As I’m sure some of you have heard on the grapevine, or know from having seen it, there are some pretty damn great gore FX in this flick, capped by one of the coolest and most creative gore scenes I’ve ever witnessed. But neither that, nor the fantastic performances by Norman Reedus and especially Udo Kier (well, did you expect any less from him?), are why I love this movie so much (but they damn sure help)
Films like Le fin Absolue du Monde in real life, the Deodatos, the D’Amatos, the Francos, etc., have a similar power over genre fans. It was a greater power before things like eBay, as well as Kazaa and other download sites, made obtaining prints of rare or out-of-print movies simple as clicking a mouse, but it’s still there. Once you’ve been hooked by hearing about some legendary, taboo video nasty, there’s nothing for it but to hunt with every tool in your power until you’re sitting in your darkened living room, and the horrors of generations past are playing out their grainy atrocities on your TV screen. It even gets into your psyche, the way the film in today’s movie does (albeit without the power to make you black out and kill people). Imagining what could lie in wait for you on that tape or DVD gets into your head. I know when I was looking for my first copy of Cannibal Holocaust, for example, there was more than one night where my dreams took a decidedly carnivorous turn.

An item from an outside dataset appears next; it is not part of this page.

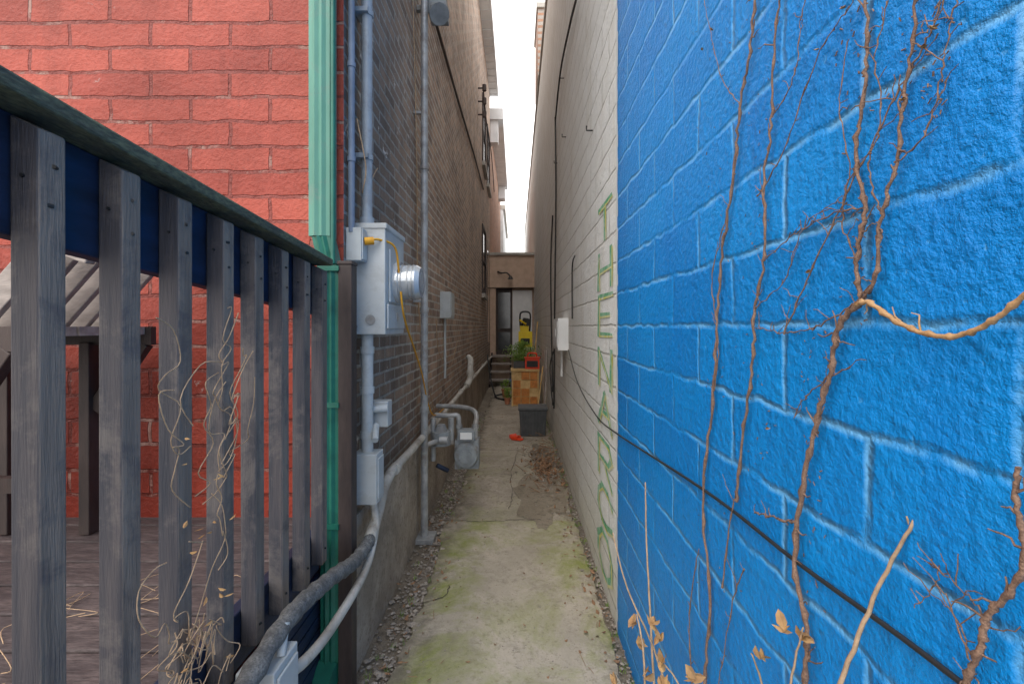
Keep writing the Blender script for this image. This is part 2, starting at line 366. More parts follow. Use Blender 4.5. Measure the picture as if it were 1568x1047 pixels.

Kirby, despite all he knows about the film, can’t help but watch it anyway. Although Kier knows the film’s power, he must have it for himself. It’s the morbid curiosity that draws people to want to see the taboo, the nightmarish, the monstrous, even if it means sacrificing some part of yourself, or in this case, your whole self, to do it. It’s why we here at the Tomb do what we do, and why you out there read about it and do it yourselves. Cigarette Burns is a powerful statement on gorehounds, and what we’ll do to see the absolute end of the world on film.
Driving back from a trip to Waterloo one day, Fistula and myself were discussing just what it is that drives us to watch gore movies. The real nasty stuff, like Cannibal Holocaust , Make Them Die Slowly , and Last House On the Left. The movies that polite society find morally reprehensible. It’s a morbid desire to find the cinematic bottom of the barrel. By that, I don’t mean Larry Buchanan movies, I mean the foulest, most stomach-churningly gross thing that someone had a sick enough imagination to film with the thought that there were even sicker people out there (i.e. us) who would be entertained by it.
As we see more and more of the red stuff splashed around, it becomes less shocking, and it’s a challenge to find the next movie so grotesque that it still packs that punch for someone who can sit down for a light lunch over Men Behind the Sun. We’re always looking for our Le fin Absolue du Monde. We desire to get that rush of seeing someone’s life slashed away from them for the camera, but still being secure in the knowledge that, convincing as it may have been, that actor stood up after the take, went home, washed off the stage blood, and had dinner with his family. To know that we’re not really sociopaths because we didn’t really put any money in the pocket of a snuff director… did we? Maybe some day one of us will. For us, gore movies are like a drug. The more you take, the more you need to get that fix. As Fistula pointed out, there are only two ways out of a situation like that: you either detox yourself, or you get worse and worse until you go on a gore binge, possibly ending with hurting someone (either directly, or more likely, indirectly), wake up the next morning realizing what you’ve done, and purge your life of the influence. It’s a precarious balance to remain an avid gore addict.
Perhaps some day one of us will be in a movie house of ill-repute, and while looking through the repulsive but ostensibly safe fare out front, the proprietor will invite us in the back for something “really special.” And we’ll know what it is, won’t we? Oh, we’ll try to tell ourselves it’s nothing, just some underground porn from Japan or Thailand, or maybe a lost hardcore reel from an old Joe D‘Amato flick. But we’ll know. And we’ll follow him in the back, and sit there as he starts to thread the film. And will we be able to say no?
The Moral of the Story: Images can be as addictive as drugs, and sometimes even more powerful. Think carefully about what you put in your veins.